En voyant cette manœuvre, vers onze heures du soir, les soldats du bataillon furent pris d'épouvante. Ils crurent que la frégate, effroyablement secouée, allait se rompre et couler à pic, et que l'équipage commençait à les abandonner. Ils poussèrent des cris de fureur, saisirent leurs armes, houspillèrent leurs officiers. Envahissant le pont balayé par les lames, ils en occupèrent les issues, jurèrent que personne ne quitterait le navire avant eux.

Commencement d'émeute au milieu de la tempête. Il devait justifier, ou servir à essayer de justifier une part des cruelles mesures qui allaient suivre.

De quoi se composait le bataillon destiné à l'occupation du Sénégal ?

Certains, dont le dessein apparaît trop fortement appuyé, ont représenté ce corps colonial ainsi qu'un ramassis de forbans, écume de la population et de l'armée, de gens recrutés dans les bagnes et marqués déjà au fer rouge. C'était fournir un singulier motif de consolation à leur perte, à leurs souffrances, à leur immolation. Leurs officiers ont protesté contre ces renseignements infamants, au nom de l'honneur de l'armée.

On ne peut se dissimuler qu'à cette époque, les conceptions militaires de l'ancien régime avaient résisté aux levées en masse de la Révolution, à la conscription impériale. Les troupes destinées aux colonies particulièrement ne se distinguaient point par ce que l'on pourrait appeler un recrutement d'élite ; elles comprenaient des soldats venus d'un peu partout, des Espagnols, des Italiens, voire des noirs. On leur appliquait une discipline assez brutale. Les idées aristocratiques reparaissaient ici, non point pour élever au-dessus d'eux une caste nobiliaire, mais pour faire de leurs chefs une race privilégiée. Ils n'avaient donc pas tout à fait tort de croire que, dans des circonstances extrêmes, on n'hésiterait pas à les sacrifier.

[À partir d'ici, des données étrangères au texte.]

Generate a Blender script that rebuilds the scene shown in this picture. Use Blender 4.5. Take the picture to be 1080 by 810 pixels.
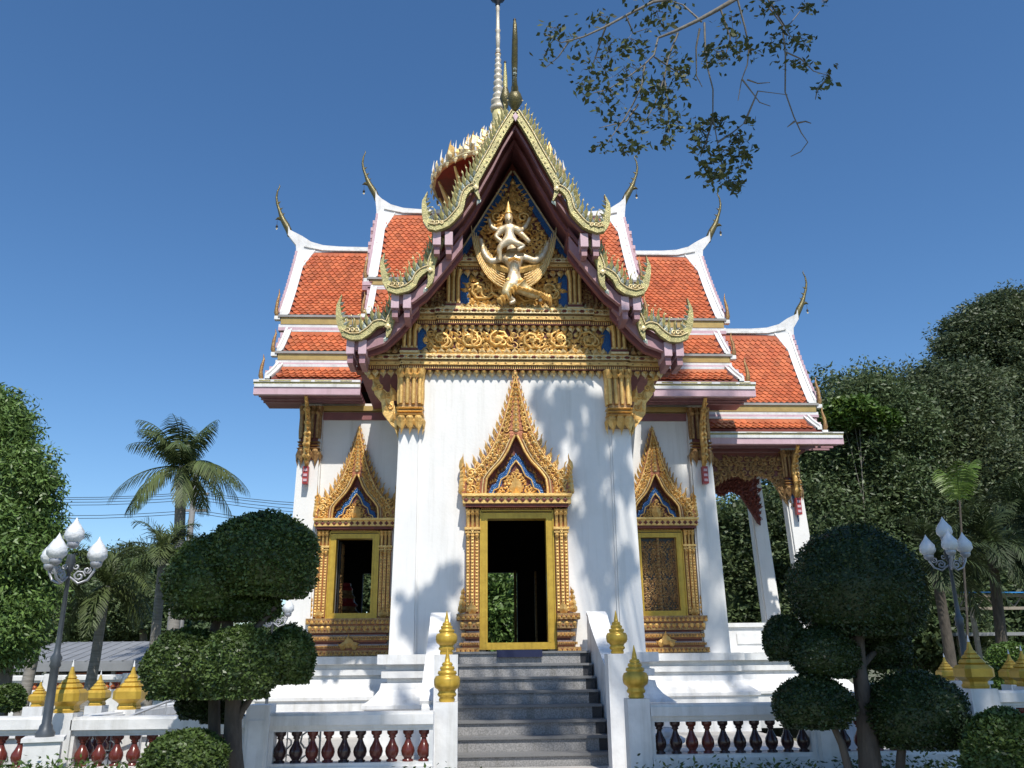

Toutefois, le moment n'était pas venu. On réprima le mieux possible leur fureur et leur désespoir ; on leur assura que le radeau allait être ramené, et qu'il suffirait largement avec les embarcations du bord à évacuer la Méduse, si la frégate paraissait vraiment en danger. Ils se calmèrent peu à peu, déposèrent leurs armes et attendirent le jour.